Alberto Lule, a City College student and underground scholar ambassador, was part of the panel. A Santa Barbara local, Lule spent 13 years in prison during which time he took college courses.

“For me, it was something that brought me back to reality,” Lule said, describing the classes he took behind prison walls. “When I paroled, I already knew the first thing I had to do was get back into education.”

One of Lule’s friends brought him to City College and introduced him to the college’s Extended Opportunity Programs and Services staff.

Within two weeks of getting out of prison, Lule was already enrolled in school.

“I felt really lucky that it happened,” he said. “People that have been locked up for a long time, they don’t see any opportunities anymore.
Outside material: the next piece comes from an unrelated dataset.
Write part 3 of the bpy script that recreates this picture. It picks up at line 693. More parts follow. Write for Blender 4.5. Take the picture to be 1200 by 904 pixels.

After a while, all your opportunities start closing.”

Lule expressed that after the challenges he had faced in prison, college was a breeze in comparison.

“I’m not lying to you guys. So far, every semester as a full-time student, I’ve hit all A’s,” Lule said, as the audience began to applaud.

Oscar Soto, another formerly incarcerated student, was studying to get his doctorate in sociology at UCSB. Soto was grateful for the mentors who believed in him, and for the professors who cared less about his past and more about his ambition.

“I was like how could I use my story to empower those that come behind me,” Soto said, talking about his growing understand of injustice in the prison system. “How can I throw the rope back?”

Through the evening, Luis Giraldo made sure to return to the positive aspects of the guest speakers’ stories, which included their overall experiences at their respective colleges.

But, uplifting as each person’s story might’ve been at times, there was a heaviness that never left the theater.

“There are a lot of years in this room,” one panelist said, referring to the total jail time served by everyone present in the theater.

In his emceeing, Giraldo emphasized the gravity and emotion that surrounds talks around people’s prison sentences, and what impact those talks could have on audiences.

“We walk away with more than just being a participant of an event,” he said.

“We walk away with parts of people’s lives, and our own, intermeshed.”